Kate DiCamillo’s Raymie Nightingale is Filled with Heart, Humor, and Heroics

Raymie Nightingale

We read for lots of reasons. We read to laugh, to cope with life, to learn, to be inspired; even to be frightened. Some books fall into our hands, are read and enjoyed, but then put away. They’re like literary treats—sweet, delightful, but fleeting in our memories.

And then there are the other books. The ones that remain in our minds and on our hearts long after we turn the final page.

Raymie Nightingale is that kind of book. Written by two-time Newbery Medalist, and former Ambassador for Young People’s Literature Kate DiCamillo, this book is a gem. Get your hands on it now, because people are going to be talking, and you’re going to want to be in on the conversation.

It’s the summer of 1975, June 5th, to be exact, and Raymie Clarke has a plan. Two days earlier, her father ran off with a dental hygienist. Just like that, he goes from local businessman to local disgrace. Even worse, he leaves Raymie fatherless. A tragedy, her mother says. Which is why Raymie has a plan. She’s going to learn to twirl the baton, taking lessons from the famous Ida Nee, and then she’s going to win the Little Miss Central Florida Tire contest. Her father will see her picture in the paper and return home immediately to be with his now-famous daughter.

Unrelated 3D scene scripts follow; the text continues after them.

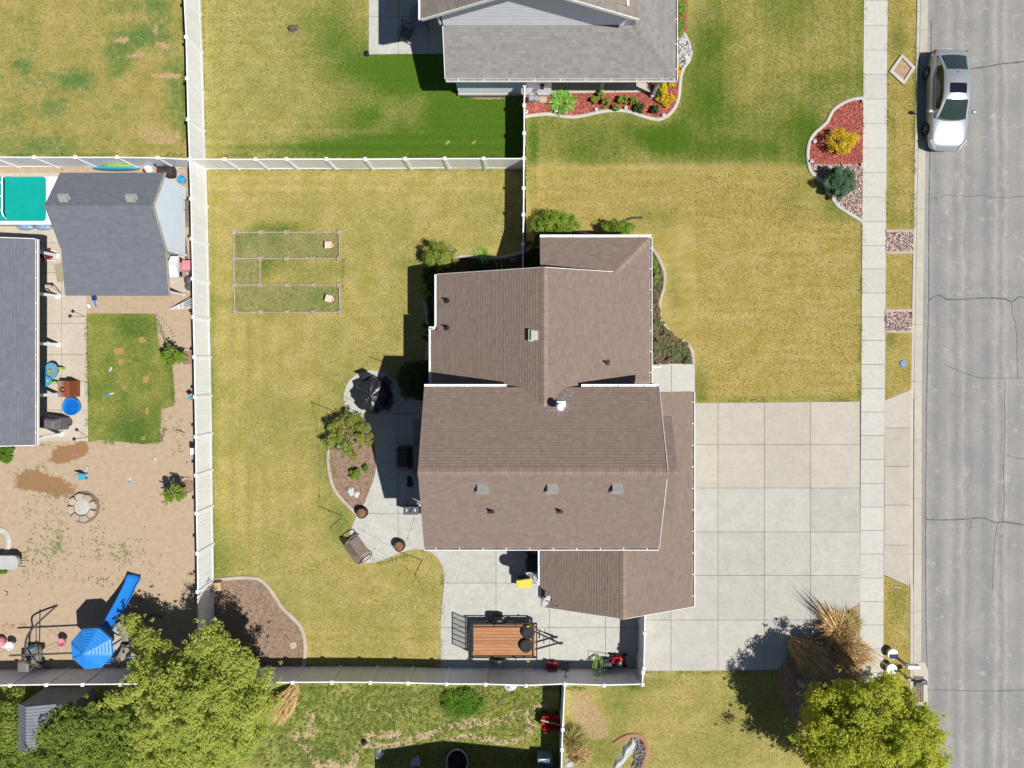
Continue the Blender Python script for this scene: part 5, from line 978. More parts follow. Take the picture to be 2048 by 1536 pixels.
def weed_rosettes(name, label, blobs, mat, size=.035, per=12, spread=.07, hgt=.04):
    pts = np.vstack([np.concatenate([rng.normal((P(bx, by).x, P(bx, by).y), (rx / 41, ry / 41), (n, 2)), np.full((n, 1), hgt * .6)], 1) for bx, by, rx, ry, n in blobs]); V, tn = leaves(pts, per, spread, size, .25, .9); V[:, :, 2] = np.maximum(V[:, :, 2], .008)
    o = np_mesh(name, V, 4, tn, mat, None, kind='stuff'); o['label'] = label; o['category'] = 'weeds'; return o
lf_weed = leafmat('dusty_weed_leaves', L(184, 190, 128), L(140, 156, 92), L(164, 172, 108)); lf_weed2 = leafmat('weed_leaves', L(204, 212, 116), L(92, 120, 46), L(150, 166, 76))
weed_rosettes('weeds', 'dusty green weeds spreading over the dirt around the fire pit', [(90, 1045, 30, 30, 60), (105, 1095, 25, 25, 70), (80, 1140, 40, 22, 50), (200, 1095, 22, 20, 50), (248, 1108, 12, 12, 40), (210, 1163, 18, 6, 30), (60, 1110, 20, 12, 24), (285, 1100, 14, 18, 14), (50, 955, 12, 12, 14), (80, 935, 8, 6, 10), (365, 890, 8, 14, 16), (350, 850, 14, 10, 14), (105, 990, 18, 12, 26), (200, 1010, 6, 10, 12), (300, 1150, 60, 40, 16)], lf_weed, .022, 12, .07, .02)
weed_rosettes('weeds', 'leafy broad weeds scattered over the south yard', [(640, 1410, 60, 34, 190), (740, 1420, 50, 34, 190), (820, 1400, 50, 18, 170), (980, 1400, 40, 20, 110), (1050, 1400, 18, 20, 60), (900, 1460, 70, 12, 80), (700, 1490, 60, 24, 90), (1030, 1455, 30, 18, 60), (620, 1510, 30, 18, 60), (560, 1500, 40, 24, 80)], lf_weed2, .04, 14, .11, .08)

bl_fringe = M('fringe_blades', L(170, 178, 92), L(128, 144, 58), 8, .9, .1, tone=.4)
def fringe(lines, n, mat, ln=.13, wd=.06):
    V = []
    for pts in lines:
        for (x0, y0), (x1, y1) in zip(pts[:-1], pts[1:]):
            a, b = P(x0, y0), P(x1, y1); m = int((b - a).length * n); t_ = rng.uniform(0, 1, m) ; keep = vnoise(a.x + (b.x - a.x) * t_, a.y + (b.y - a.y) * t_, 1.2, 5) > .42; t_ = t_[keep]; m = len(t_)
            p = np.stack([a.x + (b.x - a.x) * t_ + rng.normal(0, wd, m), a.y + (b.y - a.y) * t_ + rng.normal(0, wd, m), np.zeros(m)], 1); q = rng.uniform(0, 2 * math.pi, m); l = ln * rng.uniform(.5, 1.3, m); dx, dy = np.cos(q), np.sin(q); k = .011
            V.append(np.stack([p + np.stack([-dy * k, dx * k, 0 * q], 1), p + np.stack([dy * k, -dx * k, 0 * q], 1), p + np.stack([dx * l, dy * l, l * .8], 1)], 1))
    V = np.concatenate(V); np_mesh('grass_fringe', V, 3, rng.uniform(0, 1, len(V)), mat, None, kind='stuff')
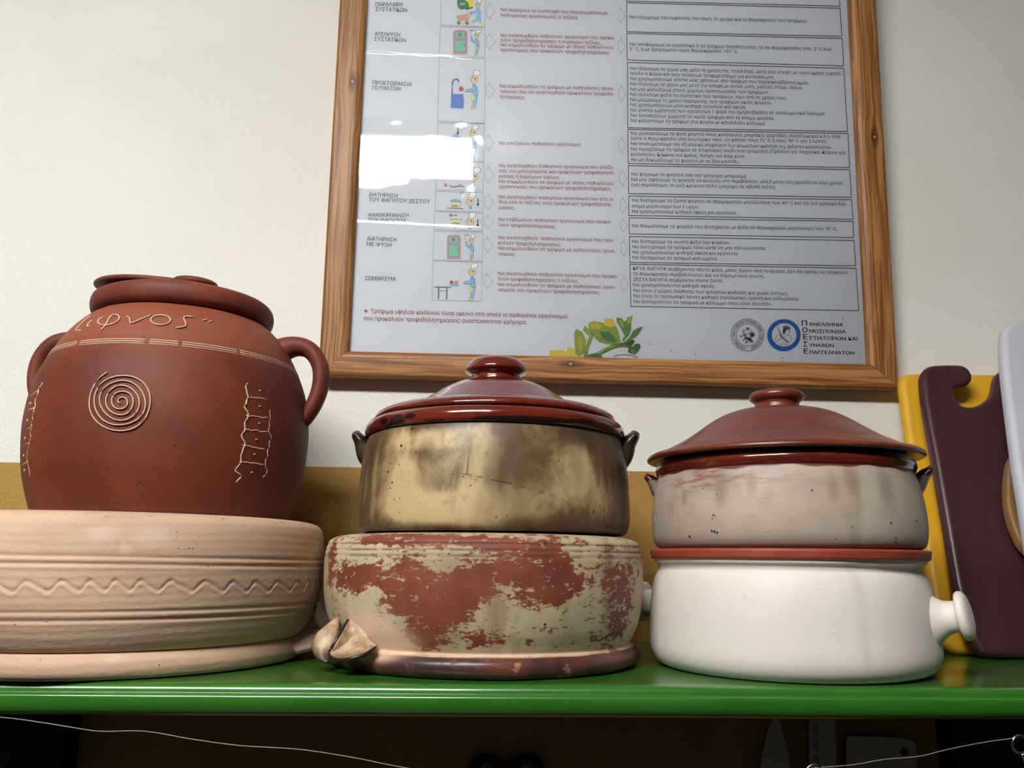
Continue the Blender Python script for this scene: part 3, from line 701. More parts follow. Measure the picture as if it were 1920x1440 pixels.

Except at her very first baton lesson, she meets two other contest contestants. Louisiana Elefante, orphaned daughter of show business parents, who is prone to fainting and has swampy lungs. And tough-as-nails Beverly Tapinski, whose father, she reminds everybody, is a cop. Beverly has no time for foolishness such as baton-twirling, yet she plans to enter the contest, too, if only to sabotage the whole thing. Then there’s Ida Nee herself, who is a less-than-dependable instructor, prone to fits of temper and disappearing acts. Suddenly, things are not so simple. Without an instructor, Raymie can’t learn to twirl the baton. Without learning how to twirl the baton, she won’t ever get her picture in the paper. And without getting her picture in the paper, her father will never come home.

And yet, this story is not about a contest, a missing father, or even baton-twirling. This story is about three girls—dubbed “The Three Rancheros” by Louisiana—and the deep hurts they all carry. Their stories unfold quickly, and yet also with a lazy, hazy summer feel. Despite being as different as they could possibly be, Raymie, Louisiana, and Beverly forge a unique friendship out of shared heartache, secrets, and a rescue mission. DiCamillo delves into painful truths, while also reliving childhood memories of bike rides, summer heat, and life in a small-town community. If ever there was a story about growing up, this is it.

But back to that baton-twirling. Does Raymie ever learn? Does she win the pagaent? Does her father come home?

I can’t tell you. That would be cheating. But I will tell you that the journey to those answers is the most perfect tale, and that you will be thinking about The Three Rancheros long after you’ve finished reading their story.

Raymie Nightingale is available for pre-order now, and will be in stores April 12.